[Scenes as source code]
::::::::

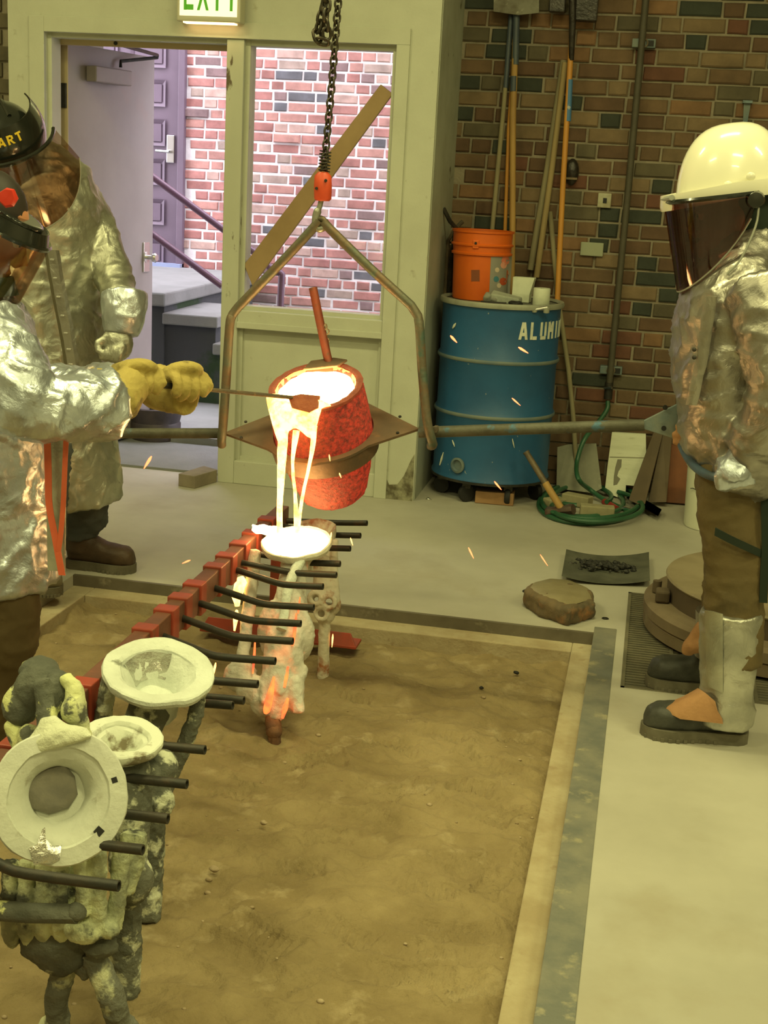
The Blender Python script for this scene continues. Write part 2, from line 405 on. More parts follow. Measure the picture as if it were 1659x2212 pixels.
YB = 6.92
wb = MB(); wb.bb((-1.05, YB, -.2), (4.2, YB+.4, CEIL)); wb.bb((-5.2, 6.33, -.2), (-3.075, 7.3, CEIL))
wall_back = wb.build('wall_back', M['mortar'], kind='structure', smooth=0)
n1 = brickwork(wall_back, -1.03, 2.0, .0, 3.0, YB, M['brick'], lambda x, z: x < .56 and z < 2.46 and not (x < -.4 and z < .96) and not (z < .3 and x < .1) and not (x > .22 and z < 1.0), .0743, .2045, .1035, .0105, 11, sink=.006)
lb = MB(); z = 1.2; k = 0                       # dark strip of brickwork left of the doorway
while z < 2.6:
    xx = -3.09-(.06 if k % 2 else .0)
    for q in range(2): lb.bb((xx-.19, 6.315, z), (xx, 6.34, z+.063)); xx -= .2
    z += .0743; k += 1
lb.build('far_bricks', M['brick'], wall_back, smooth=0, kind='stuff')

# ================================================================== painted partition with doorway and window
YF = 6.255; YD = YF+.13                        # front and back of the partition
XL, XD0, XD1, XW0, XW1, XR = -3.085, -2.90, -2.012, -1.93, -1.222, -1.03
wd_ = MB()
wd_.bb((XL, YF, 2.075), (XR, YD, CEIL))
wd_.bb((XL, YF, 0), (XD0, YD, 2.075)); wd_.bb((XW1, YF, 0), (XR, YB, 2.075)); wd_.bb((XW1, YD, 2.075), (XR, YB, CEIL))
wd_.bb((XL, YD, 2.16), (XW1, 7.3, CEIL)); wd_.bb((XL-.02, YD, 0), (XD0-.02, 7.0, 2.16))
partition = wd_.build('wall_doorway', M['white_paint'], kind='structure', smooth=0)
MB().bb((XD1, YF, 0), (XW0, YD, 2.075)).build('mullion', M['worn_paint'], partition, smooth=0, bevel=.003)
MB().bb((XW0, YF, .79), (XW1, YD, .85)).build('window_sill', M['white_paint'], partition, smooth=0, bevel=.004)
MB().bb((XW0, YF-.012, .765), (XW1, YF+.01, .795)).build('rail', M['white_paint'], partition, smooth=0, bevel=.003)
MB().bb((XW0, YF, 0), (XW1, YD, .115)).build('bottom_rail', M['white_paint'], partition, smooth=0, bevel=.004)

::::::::

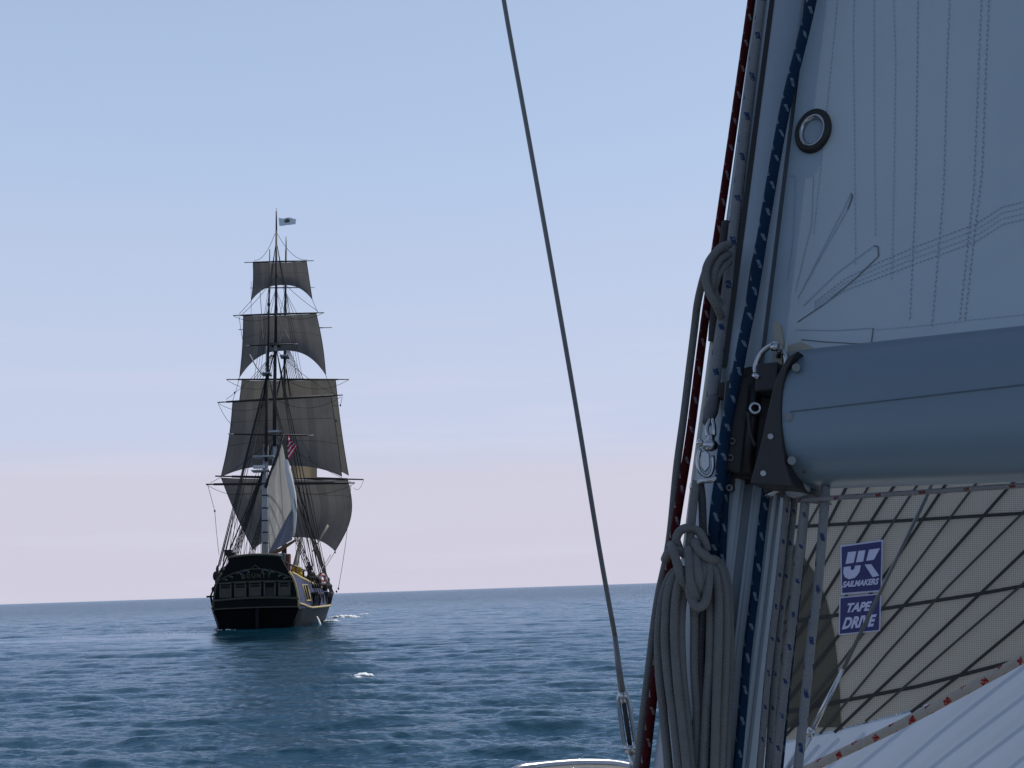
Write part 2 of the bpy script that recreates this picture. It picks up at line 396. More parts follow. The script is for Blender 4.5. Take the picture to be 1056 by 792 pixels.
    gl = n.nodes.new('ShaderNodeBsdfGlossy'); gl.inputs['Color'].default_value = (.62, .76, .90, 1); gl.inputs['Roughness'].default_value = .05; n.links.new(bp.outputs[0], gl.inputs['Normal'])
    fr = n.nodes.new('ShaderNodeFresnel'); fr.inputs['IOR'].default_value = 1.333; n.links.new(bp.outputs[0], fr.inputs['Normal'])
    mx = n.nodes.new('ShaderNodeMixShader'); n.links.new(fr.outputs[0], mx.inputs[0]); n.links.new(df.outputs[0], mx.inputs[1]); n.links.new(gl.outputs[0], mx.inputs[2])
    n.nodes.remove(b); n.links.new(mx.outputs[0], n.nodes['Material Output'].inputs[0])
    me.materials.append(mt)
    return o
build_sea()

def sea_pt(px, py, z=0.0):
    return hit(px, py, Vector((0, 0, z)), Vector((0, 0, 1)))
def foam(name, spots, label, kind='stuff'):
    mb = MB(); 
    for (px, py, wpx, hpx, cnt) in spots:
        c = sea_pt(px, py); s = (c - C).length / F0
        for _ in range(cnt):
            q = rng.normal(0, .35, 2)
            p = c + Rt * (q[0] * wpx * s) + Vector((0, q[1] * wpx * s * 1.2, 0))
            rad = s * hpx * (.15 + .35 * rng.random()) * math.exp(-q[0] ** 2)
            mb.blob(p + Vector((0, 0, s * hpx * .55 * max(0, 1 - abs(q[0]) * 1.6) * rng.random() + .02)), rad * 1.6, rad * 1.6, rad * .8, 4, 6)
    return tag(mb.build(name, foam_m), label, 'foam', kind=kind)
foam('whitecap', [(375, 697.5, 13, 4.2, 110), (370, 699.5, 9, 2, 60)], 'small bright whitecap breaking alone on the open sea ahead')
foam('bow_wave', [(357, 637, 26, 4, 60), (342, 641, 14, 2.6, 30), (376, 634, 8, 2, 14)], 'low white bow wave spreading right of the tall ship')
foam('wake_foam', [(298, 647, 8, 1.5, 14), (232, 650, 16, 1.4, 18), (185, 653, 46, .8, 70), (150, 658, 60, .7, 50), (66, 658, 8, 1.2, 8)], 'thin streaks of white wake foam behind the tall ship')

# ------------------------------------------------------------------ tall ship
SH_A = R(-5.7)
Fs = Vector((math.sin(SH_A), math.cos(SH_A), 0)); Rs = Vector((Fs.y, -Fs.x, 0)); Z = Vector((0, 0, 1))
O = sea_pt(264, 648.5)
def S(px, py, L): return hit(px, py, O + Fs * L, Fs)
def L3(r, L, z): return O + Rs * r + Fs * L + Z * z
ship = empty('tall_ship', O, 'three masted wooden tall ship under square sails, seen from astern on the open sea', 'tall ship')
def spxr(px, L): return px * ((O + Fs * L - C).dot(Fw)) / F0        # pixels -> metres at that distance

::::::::

● What to work on
The lines to extract from the data above begin with the line containing "Write part 2 of" and end with the line containing "build_sea()". Extract them exactly, including both.

● Exercise solution
Write part 2 of the bpy script that recreates this picture. It picks up at line 396. More parts follow. The script is for Blender 4.5. Take the picture to be 1056 by 792 pixels.
    gl = n.nodes.new('ShaderNodeBsdfGlossy'); gl.inputs['Color'].default_value = (.62, .76, .90, 1); gl.inputs['Roughness'].default_value = .05; n.links.new(bp.outputs[0], gl.inputs['Normal'])
    fr = n.nodes.new('ShaderNodeFresnel'); fr.inputs['IOR'].default_value = 1.333; n.links.new(bp.outputs[0], fr.inputs['Normal'])
    mx = n.nodes.new('ShaderNodeMixShader'); n.links.new(fr.outputs[0], mx.inputs[0]); n.links.new(df.outputs[0], mx.inputs[1]); n.links.new(gl.outputs[0], mx.inputs[2])
    n.nodes.remove(b); n.links.new(mx.outputs[0], n.nodes['Material Output'].inputs[0])
    me.materials.append(mt)
    return o
build_sea()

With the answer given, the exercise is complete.